At https://phys.org/news/2022-01-solar-orbiter-comet-tail.html … the Solar Orbiter spacecraft has flown through the tail of Comet Leonard. In the process data was collected that now awaits analysis. The spacecraft was charged to study the Sun but in flying through the tail of the comet it has captured information about the particles it encountered and the magnetic field present in the tail. This will allow astronomers to assess the way comets interact with the solar wind. The comet at the time was close to Venus but the tail stretched across space to virtually the orbit of the earth, and beyond. In March Solar Orbiter will make its closest pass to the Sun in the current mission, with other close passes to follow.

At https://phys.org/news/2022-01-mysterious-energy-source-astronomers.html … a team mapping radio waves in the universe have discovered something that releases giant bursts of energy three times an hour. They think it might be a neutron star, or a white dwarf – with a very powerful magnetic field. The source is also spinning in space and sending out a beam of radiation that crosses earth's line of sight for one minute of every 20 minutes.

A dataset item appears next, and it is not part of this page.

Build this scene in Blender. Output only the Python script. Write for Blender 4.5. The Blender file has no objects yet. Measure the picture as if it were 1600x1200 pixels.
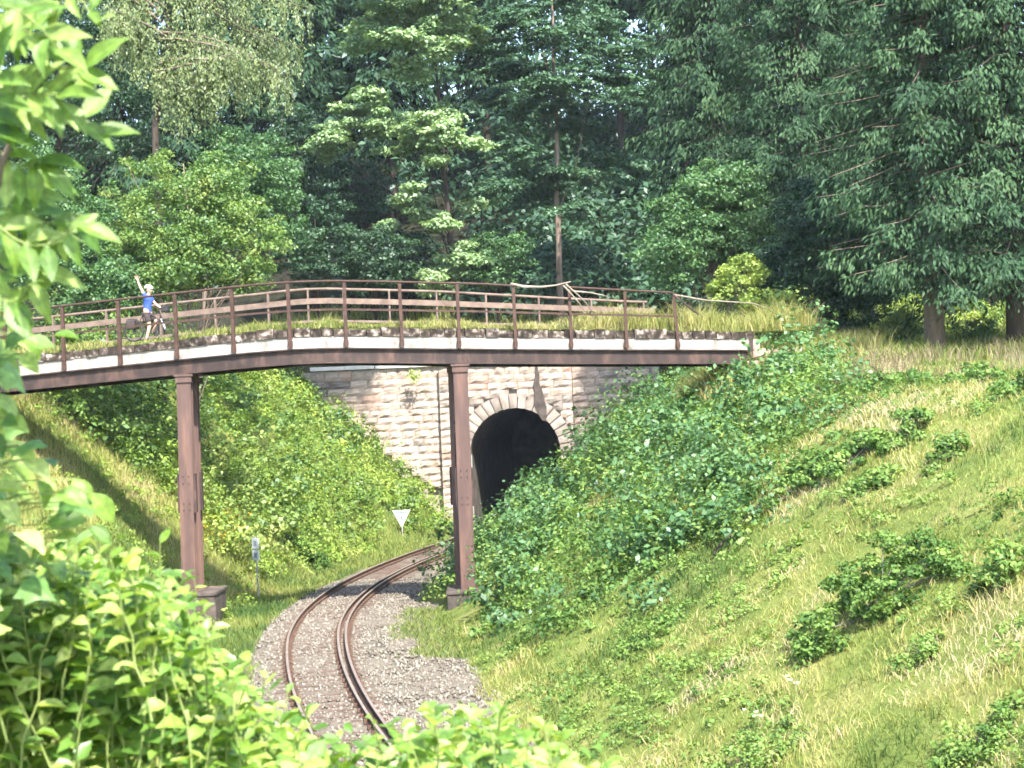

At https://phys.org/news/2022-01-space-brilliantly-months-astronomers-intri… … an object in space, beamed brilliantly for 3 months, before disappearing. What was it?

At https://phys.org/news/2022-01-highest-resolution-view-heart-blazar.html … which has the headline, the highest resolution view of the heart of a blazar. A blazar is a galaxy with a supermassive black hole at the centre, blazing away. In this instance, there are said to be two supermassive black holes in the target galaxy, and jets of gas, or plasma, emerge in two opposite directions. These emit a lot of radiation.